I don’t think it is possible to say that either is more important. Both must be respected, and I doubt if anyone really subscribes to a theory under which one always trumps the other. Exactly where to draw the line and how to strike the balance is the tricky question.

If you start out with the primacy of individual rights, you will derive a society and its “good”, because individuals need one and will seek after the advantages of one, and they will want to to treat them well and also to be functional and dependable. If, however, you start off with the primacy of the “good of society”, you don’t by any means necessarily derive a system with the maximum support for individual freedom or happiness unless possibly that is how you defined “good of society” in the first place.

No contest.
Of course, I’m an anarchist, so what kind of answer did you expect?

Not unless the first and only concern of the people in charge is the welfare of the people.
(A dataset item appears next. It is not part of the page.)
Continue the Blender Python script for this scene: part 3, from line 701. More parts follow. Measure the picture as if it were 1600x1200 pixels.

The moment oyu get people in power who decide they have a right to fine-tune society to their whims(whichwould be almost inevitable), things get very ugly, very fast.

OK, pal, I’m getting tired of the way you just waltz into every thread I want to comment on, and state my views before I ever get there. :slight_smile:

AHunter’s comments are exactly right on (and I’m no anarchist). It’s a false dichotomy – Individual liberty is the FOUNDATION of the public good. The two are not exclusive, but depend upon each other.
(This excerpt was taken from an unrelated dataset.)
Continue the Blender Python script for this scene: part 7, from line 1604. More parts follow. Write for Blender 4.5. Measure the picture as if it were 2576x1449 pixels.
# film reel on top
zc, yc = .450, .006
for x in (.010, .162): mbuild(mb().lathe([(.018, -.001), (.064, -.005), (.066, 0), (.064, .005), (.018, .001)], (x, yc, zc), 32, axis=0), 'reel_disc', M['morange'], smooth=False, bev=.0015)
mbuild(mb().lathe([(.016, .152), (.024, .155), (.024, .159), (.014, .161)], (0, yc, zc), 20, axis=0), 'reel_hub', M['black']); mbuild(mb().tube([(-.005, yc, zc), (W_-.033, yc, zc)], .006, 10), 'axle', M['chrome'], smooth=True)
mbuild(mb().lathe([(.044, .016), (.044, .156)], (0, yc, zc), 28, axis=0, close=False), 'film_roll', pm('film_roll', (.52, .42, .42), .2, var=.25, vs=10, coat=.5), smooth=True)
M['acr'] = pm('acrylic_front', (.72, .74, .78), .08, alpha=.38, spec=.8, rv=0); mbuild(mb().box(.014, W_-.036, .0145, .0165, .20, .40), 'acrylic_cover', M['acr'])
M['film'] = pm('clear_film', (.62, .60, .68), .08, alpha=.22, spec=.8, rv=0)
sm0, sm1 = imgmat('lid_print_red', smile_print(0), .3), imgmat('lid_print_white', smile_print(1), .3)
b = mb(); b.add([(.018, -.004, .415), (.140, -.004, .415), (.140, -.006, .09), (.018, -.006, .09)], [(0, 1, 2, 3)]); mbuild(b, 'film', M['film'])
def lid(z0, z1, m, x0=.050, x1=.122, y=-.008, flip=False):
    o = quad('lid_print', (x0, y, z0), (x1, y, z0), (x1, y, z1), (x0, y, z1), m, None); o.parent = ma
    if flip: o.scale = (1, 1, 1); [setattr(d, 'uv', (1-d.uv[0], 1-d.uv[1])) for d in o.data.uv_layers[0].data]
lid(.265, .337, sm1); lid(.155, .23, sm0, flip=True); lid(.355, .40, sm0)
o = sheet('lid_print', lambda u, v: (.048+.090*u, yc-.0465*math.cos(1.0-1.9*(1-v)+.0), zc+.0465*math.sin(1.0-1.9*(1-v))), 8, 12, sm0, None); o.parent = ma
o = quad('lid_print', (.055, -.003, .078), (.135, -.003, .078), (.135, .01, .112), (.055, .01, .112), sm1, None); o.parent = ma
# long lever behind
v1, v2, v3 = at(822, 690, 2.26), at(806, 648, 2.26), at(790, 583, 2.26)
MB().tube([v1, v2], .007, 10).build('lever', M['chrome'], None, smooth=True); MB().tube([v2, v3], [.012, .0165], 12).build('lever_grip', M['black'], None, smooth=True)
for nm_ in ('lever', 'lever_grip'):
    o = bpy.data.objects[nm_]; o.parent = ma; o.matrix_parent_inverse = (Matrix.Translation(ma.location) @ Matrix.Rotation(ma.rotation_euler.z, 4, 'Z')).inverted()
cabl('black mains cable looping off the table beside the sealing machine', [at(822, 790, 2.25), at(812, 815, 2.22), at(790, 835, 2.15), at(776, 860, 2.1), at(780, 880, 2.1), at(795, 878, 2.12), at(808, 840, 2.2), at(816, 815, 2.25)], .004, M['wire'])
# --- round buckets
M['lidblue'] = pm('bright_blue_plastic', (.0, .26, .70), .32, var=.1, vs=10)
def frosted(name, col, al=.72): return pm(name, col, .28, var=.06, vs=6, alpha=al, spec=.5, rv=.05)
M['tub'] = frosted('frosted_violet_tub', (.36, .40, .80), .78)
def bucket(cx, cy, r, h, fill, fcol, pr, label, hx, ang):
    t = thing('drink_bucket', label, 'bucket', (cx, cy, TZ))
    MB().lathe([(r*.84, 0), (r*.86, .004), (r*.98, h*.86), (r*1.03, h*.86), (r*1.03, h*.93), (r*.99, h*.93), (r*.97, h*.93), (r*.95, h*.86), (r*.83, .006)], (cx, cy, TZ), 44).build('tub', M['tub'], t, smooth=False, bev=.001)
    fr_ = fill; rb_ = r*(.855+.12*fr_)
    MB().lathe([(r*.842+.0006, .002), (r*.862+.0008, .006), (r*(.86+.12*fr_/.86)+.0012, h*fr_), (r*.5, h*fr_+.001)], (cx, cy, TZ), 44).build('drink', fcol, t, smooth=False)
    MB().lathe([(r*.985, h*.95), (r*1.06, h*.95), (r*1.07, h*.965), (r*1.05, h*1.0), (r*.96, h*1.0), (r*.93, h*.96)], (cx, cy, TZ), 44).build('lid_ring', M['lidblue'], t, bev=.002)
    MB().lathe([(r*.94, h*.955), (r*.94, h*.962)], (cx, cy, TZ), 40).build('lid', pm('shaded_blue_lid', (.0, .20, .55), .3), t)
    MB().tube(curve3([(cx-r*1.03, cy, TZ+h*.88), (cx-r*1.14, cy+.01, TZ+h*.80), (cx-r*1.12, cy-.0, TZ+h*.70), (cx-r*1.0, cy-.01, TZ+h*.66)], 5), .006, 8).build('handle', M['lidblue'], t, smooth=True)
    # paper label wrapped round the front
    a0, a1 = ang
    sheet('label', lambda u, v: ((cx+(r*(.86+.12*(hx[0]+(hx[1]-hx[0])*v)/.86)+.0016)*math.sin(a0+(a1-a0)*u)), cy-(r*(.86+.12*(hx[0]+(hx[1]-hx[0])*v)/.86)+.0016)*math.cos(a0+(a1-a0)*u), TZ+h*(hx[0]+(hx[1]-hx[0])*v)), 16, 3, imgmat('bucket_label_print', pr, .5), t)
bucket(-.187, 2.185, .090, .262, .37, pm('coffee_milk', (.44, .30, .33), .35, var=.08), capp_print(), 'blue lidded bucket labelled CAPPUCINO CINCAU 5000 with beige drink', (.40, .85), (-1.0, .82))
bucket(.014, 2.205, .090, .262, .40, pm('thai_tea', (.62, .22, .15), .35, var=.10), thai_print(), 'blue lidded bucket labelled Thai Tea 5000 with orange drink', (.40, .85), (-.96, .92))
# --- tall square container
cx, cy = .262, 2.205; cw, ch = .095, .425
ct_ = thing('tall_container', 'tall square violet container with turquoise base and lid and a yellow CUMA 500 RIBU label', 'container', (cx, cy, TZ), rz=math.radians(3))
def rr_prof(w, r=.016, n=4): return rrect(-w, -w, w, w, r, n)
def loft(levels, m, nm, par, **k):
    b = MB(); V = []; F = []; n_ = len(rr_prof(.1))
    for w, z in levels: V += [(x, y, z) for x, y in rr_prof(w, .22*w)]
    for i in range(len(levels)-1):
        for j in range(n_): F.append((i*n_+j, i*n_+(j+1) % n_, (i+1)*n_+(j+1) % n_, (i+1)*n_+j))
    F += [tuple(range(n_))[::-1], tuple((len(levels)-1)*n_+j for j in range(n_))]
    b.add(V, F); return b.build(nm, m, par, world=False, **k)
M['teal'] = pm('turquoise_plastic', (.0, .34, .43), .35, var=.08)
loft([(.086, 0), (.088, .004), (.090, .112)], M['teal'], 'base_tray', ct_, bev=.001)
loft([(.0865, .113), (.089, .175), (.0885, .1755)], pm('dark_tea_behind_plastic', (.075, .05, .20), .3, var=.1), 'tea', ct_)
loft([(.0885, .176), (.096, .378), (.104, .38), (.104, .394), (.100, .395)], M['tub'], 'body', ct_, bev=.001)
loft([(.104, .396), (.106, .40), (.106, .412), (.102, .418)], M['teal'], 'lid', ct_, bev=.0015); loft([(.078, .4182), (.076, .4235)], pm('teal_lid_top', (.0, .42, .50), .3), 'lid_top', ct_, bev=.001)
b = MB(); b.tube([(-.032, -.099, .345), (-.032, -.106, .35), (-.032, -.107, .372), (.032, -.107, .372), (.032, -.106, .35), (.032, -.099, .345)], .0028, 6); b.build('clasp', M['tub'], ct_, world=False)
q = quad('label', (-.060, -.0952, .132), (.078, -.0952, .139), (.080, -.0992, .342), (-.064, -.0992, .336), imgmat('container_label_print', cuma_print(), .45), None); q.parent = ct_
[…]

As Thomas Paine wrote in Common Sense (a pamphlet which helped to ignite the Revolution):

Society and government exist to serve the individual, not the contrary. And the current times are a demonstration of government taking precautions and passing laws that offer to us the greatest expenses (liberty and privacy) and the least benefit.
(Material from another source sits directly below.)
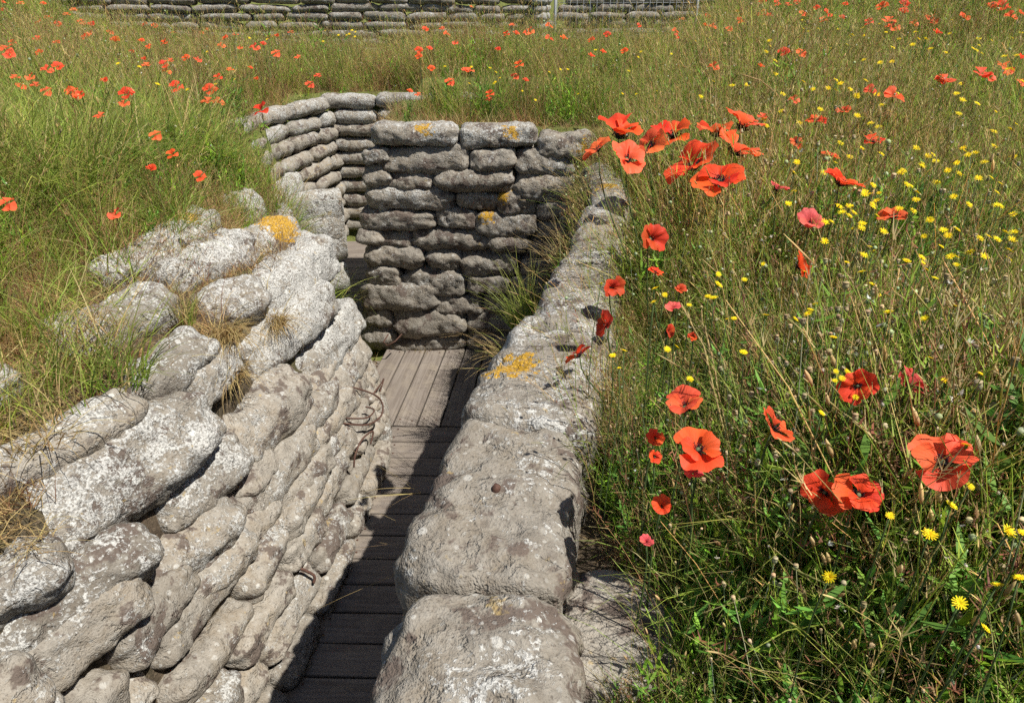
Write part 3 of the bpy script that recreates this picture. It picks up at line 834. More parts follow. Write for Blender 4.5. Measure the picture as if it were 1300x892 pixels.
def p_fleck(seed):
    r = random.Random(seed); b = PB_()
    for i in range(8):
        kind = r.choice(('white', 'brown', 'plantain', 'brown', 'twig', 'twig'))
        p, d = b.stem(disc(r, .12), r.uniform(0, 6.3), r.uniform(.2, .42), .0009, r.uniform(0, .4), r.uniform(-.2, .6), jit(r.choice((OLIVE, BROWN, RED_BR)), r), 4, 3)
        if kind == 'white':
            for k in range(5): b.blade(p, r.uniform(0, 6.3), .007, .004, r.uniform(.5, 1.4), .3, (.55, .54, .48), None, 1)
        elif kind == 'plantain' and i == 0: b.blob(p, d, r.uniform(.02, .03), .0034, jit(BROWN, r), (.10, .055, .035), sides=6)
        else:
            for k in range(9): b.blade(p - d * (.012 * k), r.uniform(0, 6.3), r.uniform(.008, .02), .0022, r.uniform(.3, 1.5), .5, jit(RED_BR if kind == 'brown' else BROWN, r), None, 1)
    return b.build('fleck_stems', M_GRASS)

KINDS = {
    'meadow_grass': ([p_fresh(i) for i in range(8)], 'fresh green grass growing over both banks of the trench'),
    'dry_grass': ([p_stems(50 + i, .35 + .08 * i) for i in range(8)], 'thin straw coloured flowering grass stems across the meadow'),
    'wild_herbs': ([p_herb(100 + i) for i in range(6)], 'low dark green leafy herbs between the grasses'),
    'brown_grass': ([p_brown(400 + i) for i in range(6)], 'dry red brown grass tufts near the edges of the trench'),
    'broad_leaf_weeds': ([p_broad(300 + i) for i in range(6)], 'broad leaved weeds low among the meadow grass'),
    'dead_thatch': ([p_thatch(150 + i) for i in range(5)], 'brown dead thatch along the upper edges of the trench'),
    'seed_heads': ([p_pods(200 + i) for i in range(6)], 'grey green poppy seed heads on thin stems in the meadow'),
    'weed_stems': ([p_fleck(250 + i) for i in range(6)], 'tiny white, brown and purple weed heads among the grasses'),
}
POINTS = {k: [] for k in KINDS}
def in_frame(p, mx=60, my=60):
    if depth(p) < .25: return False
    x, y = proj(p); return -mx < x < 1300 + mx and -my - 60 < y < 892 + my
rs = random.Random(77)
def pick_kind(x, y, d, r):
    a = noise.noise((x * .9, y * .9, 5.5)); b = noise.noise((x * 1.7, y * 1.7, 15.5))
    W = dict(meadow_grass=1.1, dry_grass=1.5, wild_herbs=.5, dead_thatch=.2, seed_heads=.2, weed_stems=.5, broad_leaf_weeds=.2, brown_grass=.12)
    if x < -.6 and y < 4.6:      # left bank: greener
        W.update(meadow_grass=3.4, dry_grass=.6, wild_herbs=.4, seed_heads=.1, weed_stems=.3, brown_grass=.45)
    if x > 0 and y < 2.6: W.update(wild_herbs=1.6, seed_heads=.45, meadow_grass=2.0, dry_grass=1.1)
    if x > 0 and y < 2.6: W['broad_leaf_weeds'] = 1.0
    if .2 < x < 1.1 and .9 < y < 2.1: W['seed_heads'] = 1.5; W['weed_stems'] = .8
    if .3 < x < 1.0 and 1.5 < y < 2.6: W['meadow_grass'] *= 1.9
    if x < -.3 and y > 4.6: W['weed_stems'] *= 2.2
    if x > 0 and y < 1.15: W.update(wild_herbs=2.0, meadow_grass=1.6, dry_grass=.7)
    if y > 4.2: W.update(dry_grass=2.0, meadow_grass=.9)
    if x < -.2 and y > 4.6: W['brown_grass'] = .9
    if d < .5: W['dead_thatch'] += 1.0; W['meadow_grass'] *= .55; W['brown_grass'] += 1.6 if y > 1.8 else .25
    if noise.noise((x * 1.1, y * 1.1, 44)) > .25 and y > 2.2: W['brown_grass'] *= 5
    W['meadow_grass'] *= max(.15, 1 + 1.6 * a); W['dry_grass'] *= max(.2, 1 - 1.1 * a + .5 * b) * (2.2 if b > .22 else 1); W['dead_thatch'] *= (4 if b > .28 else 1); W['wild_herbs'] *= max(.2, 1 + 1.2 * b)
    t = r.random() * sum(W.values())
    for k, w in W.items():
        t -= w
        if t <= 0: return k
    return 'dry_grass'
def edge_min(x, y):
    """how far from the foot of the trench walls the plants begin"""
    if near_left(x, y):
        e = .72 if y > 2.3 else .74
        return (e if y < 3.0 else lerp(e, .30, ss(3.0, 3.8, y))) + .10 * noise.noise((y * 3, 2, 1))
    if y > 4.1 and x < 1.0: return .26 if y < 5 else .34
    return .40 if y < 1.6 else lerp(.40, .07, ss(1.5, 2.4, y))
def add_points(n, rad0, rad1, dens_scale=1.0, smul=1.0):
    cnt = 0; tries = 0
    while cnt < n and tries < n * 12:
        tries += 1
        a = rs.uniform(-1.05, 1.05); rr_ = math.sqrt(rs.uniform(rad0 ** 2, rad1 ** 2))
        x, y = rr_ * math.sin(a), rr_ * math.cos(a)
        d = df(x, y)
        e = edge_min(x, y)
        if d < e: continue
        if y > 12.6 and -8.5 < x < 3.0: continue
        if .05 < x < .75 and y < .95 and slab_in(x, y): continue
        z = ground(x, y)
        if not in_frame((x, y, z + .2), 430, 260): continue
        ramp_ = ss(e, e + .45, d)
        if rs.random() > .55 + .45 * ramp_: continue
        k = pick_kind(x, y, d - e + .2, rs)
        sc = rs.uniform(.75, 1.2) * smul * (.55 + .45 * ramp_) * (1 + .6 * noise.noise((x * 1.6, y * 1.6, 31)))
        if k == 'meadow_grass' and x < -1.0 and y < 4.6: sc *= 1.2
        cd = math.hypot(x, y)
        if cd < .75: sc *= max(.35, cd / .75)
        POINTS[k].append((x, y, z, rs.uniform(-.1, .1), rs.uniform(-.1, .1), rs.uniform(0, 6.283), sc, rs.randrange(1000)))
        cnt += 1
SLB = [at_z(*p, 1.235) for p in [(715, 735), (790, 720), (868, 775), (872, 892), (700, 892)]]
def slab_in(x, y):
    c = False; n = len(SLB)
    for i in range(n):
        a, b = SLB[i], SLB[i - 1]
        if (a.y > y) != (b.y > y) and x < (b.x - a.x) * (y - a.y) / (b.y - a.y) + a.x: c = not c
    return c
add_points(3500, .35, 2.0)
add_points(4800, 2.0, 4.2, smul=1.08)
add_points(5200, 4.2, 8.0, smul=1.22)
add_points(3200, 8.0, 11.0, smul=1.45)
add_points(2600, 11.0, 16.0, smul=1.6)
for _ in range(800):   # dead straw caught between the top bags of the left wall
    x = rs.uniform(-2.4, -.9); y = rs.uniform(.9, 3.4); d = df(x, y)
    if not .40 < d < .85 or not near_left(x, y): continue
    POINTS['dead_thatch'].append((x, y, ground(x, y), rs.uniform(-.2, .2), rs.uniform(.1, .5), rs.uniform(0, 6.283), rs.uniform(.6, 1.25), rs.randrange(1000)))
for _ in range(320):   # rough grass leaning over the top bags of the left wall
    x = rs.uniform(-2.6, -.9); y = rs.uniform(.8, 4.2); d = df(x, y); e = edge_min(x, y)
    if not (e - .16 < d < e + .12) or not near_left(x, y): continue
    POINTS[rs.choice(('meadow_grass', 'meadow_grass', 'brown_grass', 'dry_grass'))].append((x, y, ground(x, y), rs.uniform(-.3, .3), rs.uniform(.1, .75), rs.uniform(-.5, .5), rs.uniform(.6, 1.05), rs.randrange(1000)))
for _ in range(230):   # stems and litter overhanging the meadow side of the coping
    y = rs.uniform(1.25, 3.9); x = float(np.interp(y, [1.2, 1.6, 2.3, 3.0, 3.9], [.20, .27, .37, .45, .54])) + rs.uniform(-.07, .06)
    k = rs.choice(('dead_thatch', 'brown_grass', 'dry_grass', 'seed_heads', 'meadow_grass'))
    POINTS[k].append((x, y, 1.30 - (.12 if k != 'dead_thatch' else 0), rs.uniform(-.3, .3), rs.uniform(-.75, -.15), rs.choice((0, 0, 1)) * rs.uniform(-.8, .8), rs.uniform(.5, .9), rs.randrange(1000)))
for _ in range(150):   # dry litter in the corners of the trench floor
    x = rs.uniform(-1.2, .4); y = rs.uniform(.6, 4.2); d = df(x, y)
    if not -.09 < d < -.01: continue
    POINTS['dead_thatch'].append((x, y, .0, rs.uniform(-.2, .2), rs.uniform(-.2, .2), rs.uniform(0, 6.283), rs.uniform(.25, .6), rs.randrange(1000)))
# thatch fringe right along the wall tops
for _ in range(1500):
    x = rs.uniform(-2.6, 1.0); y = rs.uniform(.5, 5.2); d = df(x, y); e = edge_min(x, y)
    if not (e - .08 < d < e + .2) or slab_in(x, y): continue
    POINTS['dead_thatch'].append((x, y, ground(x, y), rs.uniform(-.2, .2), rs.uniform(-.2, .2), rs.uniform(0, 6.283), rs.uniform(.6, 1.1), rs.randrange(1000)))

def scatter(name, meshes, label, pts):
    """one mesh of every clump of this kind, each turned, sized and tinted a little differently"""
    P = []
    for me in meshes:
        nv, nl, npo = len(me.vertices), len(me.loops), len(me.polygons)
        co = np.empty(nv * 3, 'f'); me.vertices.foreach_get('co', co)
        lv = np.empty(nl, np.int32); me.loops.foreach_get('vertex_index', lv)
        lt = np.empty(npo, np.int32); me.polygons.foreach_get('loop_total', lt)
        cc = np.empty(nv * 4, 'f'); me.color_attributes['Col'].data.foreach_get('color', cc)
        P.append((co.reshape(-1, 3), lv, lt, cc.reshape(-1, 4)))
    rg = np.random.default_rng(len(name)); CO, LV, LT, CC = [], [], [], []; base = 0
    for (x, y, z, rx, ry, rz, sc, ix) in pts:
        co, lv, lt, cc = P[ix % len(P)]
        Mx = np.array(Euler((rx, ry, rz)).to_matrix(), 'f') * sc
        CO.append(co @ Mx.T + np.array((x, y, z), 'f')); LV.append(lv + base); LT.append(lt); base += len(co)
        k = rg.uniform(.75, 1.55); h_ = rg.uniform(-.10, .10)
        CC.append(cc * np.array((k * (1 + h_), k, k * (1 - h_ * .5), 1), 'f'))
    CO, LV, LT, CC = (np.concatenate(q) for q in (CO, LV, LT, CC))
    me = bpy.data.meshes.new(name)
    me.vertices.add(len(CO)); me.vertices.foreach_set('co', CO.ravel().astype('f'))
    me.loops.add(len(LV)); me.loops.foreach_set('vertex_index', LV.astype(np.int32))
    me.polygons.add(len(LT)); st = np.zeros(len(LT), np.int32); st[1:] = np.cumsum(LT)[:-1]
    me.polygons.foreach_set('loop_start', st); me.polygons.foreach_set('use_smooth', np.ones(len(LT), bool))
    me.update(calc_edges=False)
    at = me.color_attributes.new('Col', 'FLOAT_COLOR', 'POINT'); at.data.foreach_set('color', CC.ravel().astype('f'))
    me.materials.append(meshes[0].materials[0])
    o = link(name, me); tag(o, label, 'grass' if 'grass' in name else 'plants', None, 'stuff')
    print(name, len(pts), len(LT))
for k, (ms, lab) in KINDS.items():
    if POINTS[k]: scatter(k, ms, lab, POINTS[k])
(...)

That said, we live in a society and as such have to conform at times to the greatest good. Also, when exercising the right as an individual, you then trample on the rights of another individual. You want to drive, then you need a drivers license and insurance. Is that impacting your individual rights? Or you should be able to drive regardless of ability, and follow only the drving codes you want to use?

I’ve lived in Asia most of my adult life. Most countries here the rights of society are stressed over the rights of the individual. One could certainly make the arguement that China with 1.3 billion people simply can not have the same amount of individual rights as in America for example. There just aren’t the resources for it. One clear dilema that China has which does not exist in the US, is freedom to reproduce. China simply has to limit population. How to do that in a way that respects as many individual rights as possible is open to debate, but it’s clear to me at least that there has to be a form of state sponsored birth control. For the individual rights camp, would you say that the chinese should be able to have as many children as they want even if that means mass starvation in the future along with a whole host of other problems?

**China Guy ** - I thought you might post on this one… :slight_smile:

Singapore is an interesting example of this, which recently (a few years back now) issued a statement which defined Singaporean culture.

One of the core definitions of Singaporean culture is that the society come ahead of the individual.

Singapore is a country (more a city-state) which has as its only asset its citizens, yet it is highly successful economically. It has a very highly educated populace. It has (more or less) democratic institutions (I won’t go too far down that path - its the subject of current controversy following the recent election, and Lee Kuan Yew’s interference in the judicial process in the past has been abominable). Its a nice city - its green with a nice balance of colonial and modern architecture (some people complain that its sterile), and the people are friendly.

How has Singaporeans suffered as a result of putting society ahead of individuals? Not at all - in fact the individual sacrifices of Singaporeans have made the city what it is, for the benefit of the many.

As much as I personally respect individual rights, liberties and freedoms, I don’t think its a given that these are a necessary pre-requisite for a “good country” or a “good society”.